■ **Task brief**
Beginning with the first line of the data below, reproduce every line unchanged, ending with the line that holds "return m, nt, nt.nodes['Principled BSDF']".

■ **Given data**
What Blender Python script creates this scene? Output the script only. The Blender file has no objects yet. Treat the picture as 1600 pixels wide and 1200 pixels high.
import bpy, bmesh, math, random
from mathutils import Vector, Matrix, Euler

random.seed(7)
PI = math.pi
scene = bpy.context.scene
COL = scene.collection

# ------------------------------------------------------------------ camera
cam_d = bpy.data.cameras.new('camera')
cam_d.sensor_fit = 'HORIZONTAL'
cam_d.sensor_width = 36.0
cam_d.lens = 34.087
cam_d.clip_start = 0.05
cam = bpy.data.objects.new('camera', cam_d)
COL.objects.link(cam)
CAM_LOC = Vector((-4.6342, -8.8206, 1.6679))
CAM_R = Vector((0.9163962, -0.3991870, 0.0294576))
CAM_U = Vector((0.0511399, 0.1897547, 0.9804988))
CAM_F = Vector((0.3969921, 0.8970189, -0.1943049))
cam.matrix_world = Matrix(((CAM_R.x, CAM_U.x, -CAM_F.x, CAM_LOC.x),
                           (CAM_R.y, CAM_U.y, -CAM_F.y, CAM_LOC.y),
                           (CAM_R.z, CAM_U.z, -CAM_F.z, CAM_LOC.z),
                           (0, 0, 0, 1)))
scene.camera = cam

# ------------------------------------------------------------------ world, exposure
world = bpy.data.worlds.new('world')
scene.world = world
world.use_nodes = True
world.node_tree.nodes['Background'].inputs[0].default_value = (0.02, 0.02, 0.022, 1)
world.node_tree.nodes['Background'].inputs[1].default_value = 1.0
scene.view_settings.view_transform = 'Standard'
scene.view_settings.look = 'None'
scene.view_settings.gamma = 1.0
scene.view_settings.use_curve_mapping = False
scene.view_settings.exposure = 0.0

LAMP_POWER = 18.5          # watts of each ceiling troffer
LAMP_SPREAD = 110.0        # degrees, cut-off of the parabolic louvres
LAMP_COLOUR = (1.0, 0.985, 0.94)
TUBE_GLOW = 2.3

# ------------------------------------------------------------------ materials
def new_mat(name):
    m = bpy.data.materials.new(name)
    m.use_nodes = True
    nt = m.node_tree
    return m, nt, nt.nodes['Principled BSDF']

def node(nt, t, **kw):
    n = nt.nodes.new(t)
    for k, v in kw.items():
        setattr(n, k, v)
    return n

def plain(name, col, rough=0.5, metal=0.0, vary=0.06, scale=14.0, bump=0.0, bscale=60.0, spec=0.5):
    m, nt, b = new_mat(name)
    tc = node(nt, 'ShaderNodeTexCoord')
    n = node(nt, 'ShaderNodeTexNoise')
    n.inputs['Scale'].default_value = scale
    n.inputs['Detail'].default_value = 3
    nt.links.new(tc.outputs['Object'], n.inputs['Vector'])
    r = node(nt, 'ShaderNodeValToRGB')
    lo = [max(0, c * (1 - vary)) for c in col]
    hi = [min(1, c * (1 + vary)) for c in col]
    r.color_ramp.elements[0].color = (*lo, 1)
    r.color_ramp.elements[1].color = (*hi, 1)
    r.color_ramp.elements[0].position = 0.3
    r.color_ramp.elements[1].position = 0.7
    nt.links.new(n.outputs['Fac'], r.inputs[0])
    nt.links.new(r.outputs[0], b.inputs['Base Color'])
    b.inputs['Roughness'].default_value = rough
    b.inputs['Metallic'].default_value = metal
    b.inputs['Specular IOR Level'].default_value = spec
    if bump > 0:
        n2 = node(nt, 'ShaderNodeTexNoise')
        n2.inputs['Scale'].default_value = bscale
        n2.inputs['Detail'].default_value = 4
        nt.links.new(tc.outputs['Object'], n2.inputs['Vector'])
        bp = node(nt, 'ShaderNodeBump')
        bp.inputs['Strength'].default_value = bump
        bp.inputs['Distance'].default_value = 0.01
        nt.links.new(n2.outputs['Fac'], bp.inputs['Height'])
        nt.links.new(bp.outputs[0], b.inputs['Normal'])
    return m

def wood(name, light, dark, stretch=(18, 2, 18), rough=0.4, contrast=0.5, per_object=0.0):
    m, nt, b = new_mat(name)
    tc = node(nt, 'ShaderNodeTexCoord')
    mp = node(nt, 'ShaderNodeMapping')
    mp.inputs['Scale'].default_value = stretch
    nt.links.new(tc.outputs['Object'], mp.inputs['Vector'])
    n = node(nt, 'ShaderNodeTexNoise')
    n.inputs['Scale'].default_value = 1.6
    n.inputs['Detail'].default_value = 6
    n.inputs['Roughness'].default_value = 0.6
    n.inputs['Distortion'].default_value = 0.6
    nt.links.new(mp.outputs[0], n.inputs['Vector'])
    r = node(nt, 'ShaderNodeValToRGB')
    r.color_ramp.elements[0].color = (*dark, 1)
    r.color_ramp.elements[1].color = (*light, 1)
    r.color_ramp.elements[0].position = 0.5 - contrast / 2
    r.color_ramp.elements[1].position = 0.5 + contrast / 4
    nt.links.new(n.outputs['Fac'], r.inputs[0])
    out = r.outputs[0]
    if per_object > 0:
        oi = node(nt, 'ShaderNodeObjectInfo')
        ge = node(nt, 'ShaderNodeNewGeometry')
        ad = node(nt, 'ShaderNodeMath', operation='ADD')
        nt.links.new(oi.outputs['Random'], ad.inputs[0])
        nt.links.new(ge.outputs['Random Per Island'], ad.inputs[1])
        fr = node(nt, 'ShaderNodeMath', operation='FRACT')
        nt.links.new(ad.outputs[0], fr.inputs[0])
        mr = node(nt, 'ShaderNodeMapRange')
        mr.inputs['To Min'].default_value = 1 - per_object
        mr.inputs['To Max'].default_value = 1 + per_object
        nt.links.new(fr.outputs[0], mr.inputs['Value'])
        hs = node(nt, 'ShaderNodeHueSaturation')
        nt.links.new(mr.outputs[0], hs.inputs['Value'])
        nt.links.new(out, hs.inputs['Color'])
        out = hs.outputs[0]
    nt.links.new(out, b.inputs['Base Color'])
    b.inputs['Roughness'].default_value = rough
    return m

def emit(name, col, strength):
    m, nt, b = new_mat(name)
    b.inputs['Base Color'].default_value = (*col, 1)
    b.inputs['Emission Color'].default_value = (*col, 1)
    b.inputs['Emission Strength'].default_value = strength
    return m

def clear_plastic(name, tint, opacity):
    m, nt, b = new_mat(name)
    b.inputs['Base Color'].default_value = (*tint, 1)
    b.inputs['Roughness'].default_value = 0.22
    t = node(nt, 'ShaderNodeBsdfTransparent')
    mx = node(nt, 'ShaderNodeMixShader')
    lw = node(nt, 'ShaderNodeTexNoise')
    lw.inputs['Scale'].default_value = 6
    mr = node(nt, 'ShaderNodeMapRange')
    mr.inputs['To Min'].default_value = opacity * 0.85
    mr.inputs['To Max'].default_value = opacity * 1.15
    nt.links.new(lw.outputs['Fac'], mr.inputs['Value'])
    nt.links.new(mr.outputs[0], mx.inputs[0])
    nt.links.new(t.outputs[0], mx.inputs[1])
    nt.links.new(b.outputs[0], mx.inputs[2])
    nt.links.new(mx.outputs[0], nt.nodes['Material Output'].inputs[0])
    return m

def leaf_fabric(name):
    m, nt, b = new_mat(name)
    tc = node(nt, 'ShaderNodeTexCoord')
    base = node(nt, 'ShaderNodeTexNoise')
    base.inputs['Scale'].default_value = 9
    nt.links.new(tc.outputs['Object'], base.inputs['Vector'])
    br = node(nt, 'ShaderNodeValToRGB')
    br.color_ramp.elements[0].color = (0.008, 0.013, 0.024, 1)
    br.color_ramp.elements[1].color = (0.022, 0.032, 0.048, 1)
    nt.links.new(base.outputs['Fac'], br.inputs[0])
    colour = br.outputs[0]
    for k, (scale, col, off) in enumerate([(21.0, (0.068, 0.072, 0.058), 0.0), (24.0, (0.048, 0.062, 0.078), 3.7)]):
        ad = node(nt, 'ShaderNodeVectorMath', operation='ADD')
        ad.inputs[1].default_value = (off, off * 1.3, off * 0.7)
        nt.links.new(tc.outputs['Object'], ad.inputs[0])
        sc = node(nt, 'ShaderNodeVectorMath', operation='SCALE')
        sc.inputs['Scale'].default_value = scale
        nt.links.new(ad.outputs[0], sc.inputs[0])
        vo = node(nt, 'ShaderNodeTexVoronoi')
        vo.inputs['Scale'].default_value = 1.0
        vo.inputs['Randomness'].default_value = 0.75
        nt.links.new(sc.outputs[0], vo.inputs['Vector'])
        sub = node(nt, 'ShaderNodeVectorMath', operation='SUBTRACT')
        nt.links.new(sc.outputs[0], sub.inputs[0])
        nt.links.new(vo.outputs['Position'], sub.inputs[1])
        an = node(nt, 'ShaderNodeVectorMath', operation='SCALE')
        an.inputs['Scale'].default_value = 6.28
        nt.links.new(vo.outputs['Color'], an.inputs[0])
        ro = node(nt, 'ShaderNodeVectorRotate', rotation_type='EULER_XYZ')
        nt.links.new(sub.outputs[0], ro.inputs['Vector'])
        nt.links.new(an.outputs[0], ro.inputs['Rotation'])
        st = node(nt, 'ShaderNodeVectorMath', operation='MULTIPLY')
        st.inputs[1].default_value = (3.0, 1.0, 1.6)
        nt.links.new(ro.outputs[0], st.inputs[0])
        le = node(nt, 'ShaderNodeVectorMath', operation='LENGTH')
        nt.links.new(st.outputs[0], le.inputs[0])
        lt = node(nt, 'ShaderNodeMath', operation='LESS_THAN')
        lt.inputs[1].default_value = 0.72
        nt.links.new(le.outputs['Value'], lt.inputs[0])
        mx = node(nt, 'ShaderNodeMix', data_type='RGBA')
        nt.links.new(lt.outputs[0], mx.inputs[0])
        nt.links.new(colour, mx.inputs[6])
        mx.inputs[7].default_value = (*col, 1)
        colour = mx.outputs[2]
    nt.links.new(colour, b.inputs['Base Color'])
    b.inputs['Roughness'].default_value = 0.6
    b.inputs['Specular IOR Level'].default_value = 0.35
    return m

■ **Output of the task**
What Blender Python script creates this scene? Output the script only. The Blender file has no objects yet. Treat the picture as 1600 pixels wide and 1200 pixels high.
import bpy, bmesh, math, random
from mathutils import Vector, Matrix, Euler

random.seed(7)
PI = math.pi
scene = bpy.context.scene
COL = scene.collection

# ------------------------------------------------------------------ camera
cam_d = bpy.data.cameras.new('camera')
cam_d.sensor_fit = 'HORIZONTAL'
cam_d.sensor_width = 36.0
cam_d.lens = 34.087
cam_d.clip_start = 0.05
cam = bpy.data.objects.new('camera', cam_d)
COL.objects.link(cam)
CAM_LOC = Vector((-4.6342, -8.8206, 1.6679))
CAM_R = Vector((0.9163962, -0.3991870, 0.0294576))
CAM_U = Vector((0.0511399, 0.1897547, 0.9804988))
CAM_F = Vector((0.3969921, 0.8970189, -0.1943049))
cam.matrix_world = Matrix(((CAM_R.x, CAM_U.x, -CAM_F.x, CAM_LOC.x),
                           (CAM_R.y, CAM_U.y, -CAM_F.y, CAM_LOC.y),
                           (CAM_R.z, CAM_U.z, -CAM_F.z, CAM_LOC.z),
                           (0, 0, 0, 1)))
scene.camera = cam

# ------------------------------------------------------------------ world, exposure
world = bpy.data.worlds.new('world')
scene.world = world
world.use_nodes = True
world.node_tree.nodes['Background'].inputs[0].default_value = (0.02, 0.02, 0.022, 1)
world.node_tree.nodes['Background'].inputs[1].default_value = 1.0
scene.view_settings.view_transform = 'Standard'
scene.view_settings.look = 'None'
scene.view_settings.gamma = 1.0
scene.view_settings.use_curve_mapping = False
scene.view_settings.exposure = 0.0

LAMP_POWER = 18.5          # watts of each ceiling troffer
LAMP_SPREAD = 110.0        # degrees, cut-off of the parabolic louvres
LAMP_COLOUR = (1.0, 0.985, 0.94)
TUBE_GLOW = 2.3

# ------------------------------------------------------------------ materials
def new_mat(name):
    m = bpy.data.materials.new(name)
    m.use_nodes = True
    nt = m.node_tree
    return m, nt, nt.nodes['Principled BSDF']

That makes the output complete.